‘Tartuffe’

I have had my bad times at the Shakespeare Festival in Central Park: I have been bored, annoyed, disgruntled, and exasperated. But it remained for Mark Brokaw’s production of Tartuffe to make me leave at intermission disgusted. Molière wrote a high comedy in exquisite verse; Richard Wilbur magically transmuted it into equally lovely English dramatic poetry. What Brokaw, who has shown great skill with contemporary plays both comic and serious, gives us is the lowest kind of farce, performed by actors, some of whom can do much better, carrying on like vulgar mountebanks, if not, worse yet, schoolchildren imitating vulgar mountebanks.

Every conceivable offense against wit, style, taste, and common sense is perpetrated here in the rankest fashion, with a lack of period sense, despite the period costumes, that only church-mouse-poor judgment can muster. So we are confronted with two pairs of siblings – a white Orgon and black Cléante, a white Mariane and black Damis – who do not remotely convey a sense of family. Most egregious is the Damis of Curtis McClarin, who wears no wig over his close-cropped head, has an earring in one ear, speaks street English, does some freakish contortions, and looks and behaves like a poor imitation of Eddie Murphy. As Cléante, Wendell Pierce rattles off his lines in a curious singsong, pulls dumb faces, and, paunchy and befuddled, is a poor idea of a raisonneur.
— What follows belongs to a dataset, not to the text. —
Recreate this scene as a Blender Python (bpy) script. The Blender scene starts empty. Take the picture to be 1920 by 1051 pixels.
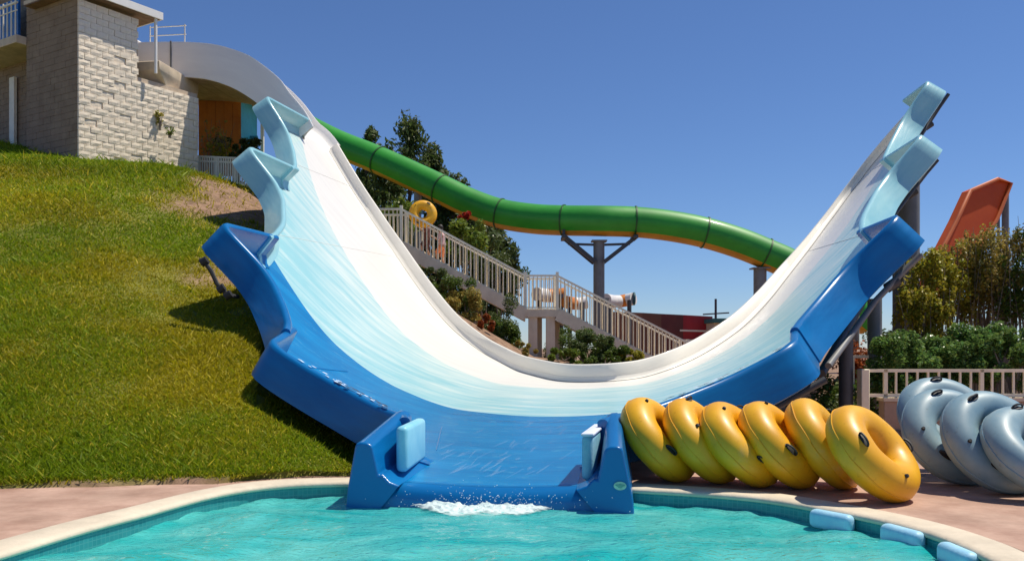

The ingénue, Mariane, is played by Danielle Ferland, who has a chubby, pug-nosed face and a high-pitched, faintly Dogpatchy voice, and outpouts a pouter pigeon. As the smart, witty maid, Dorine, Mary Testa has an even shriller voice with which to belabor our hearing, turning our eardrums into blackboards across which she runs her words like fingernails. She hams for all her girth is worth, rolls her eyes like runaway billiard balls, and gives new dimensions to the notion of obnoxiousness. J. Smith-Cameron, a usually competent actress, enacts Elmire, Orgon’s wife and Tartuffe’s lust object, as a grown woman aspiring to become a nymphet, and some of the business (e.g., eating) that Brokaw has given her makes her look even more foolish.

Christopher Duva, as Valère, Mariane’s lover, seems to have just drifted in from the nearest gay bar, and often sulks and postures like a constipated gazelle. Charles Kimbrough plays Orgon as a senescent halfwit, with a ludicrously mincing walk, a preposterous puppet-show voice, and a gaze that cannot quite choose between squinty and bug-eyed. Most embarrassing is Dylan Baker’s Tartuffe, leering and stridulous, oozing smarminess too rancid to fool anyone at Orgon and comic-book lechery at Elmire that should reduce any woman to giggles. His hypocrisy is merely doltish, his menace no more threatening than a baby’s fist. He is given to promenading on Orgon’s hypertrophic banquet table, from beneath which his hidden servant sometimes extrudes a stepladder to facilitate his master’s ascent.

Tawdry yet simplistic costumes by Jess Goldstein, adequate but unresourceful décor by Riccardo Hernández (an eavesdropper must emerge from an improbable trapdoor), and overamplified pseudo-baroque music by John Gromada compete for our inattention. Brokaw’s staging does the rest. Only Dana Ivey, as the old scold Pernelle, is persuasive, so that a character whose departure we can hardly wait for in other productions here leaves all too soon, taking Molière with her.

The groundlings, to be sure, have a ball, and might like a better production much less. Still, if the only way you can sell – I mean, with free seating, give away – the classics is by travestying them, why bother? Instead of insulting the illustrious dead, why not make the riffraff happier with contemporary farces by Ken Ludwig and Larry Shue?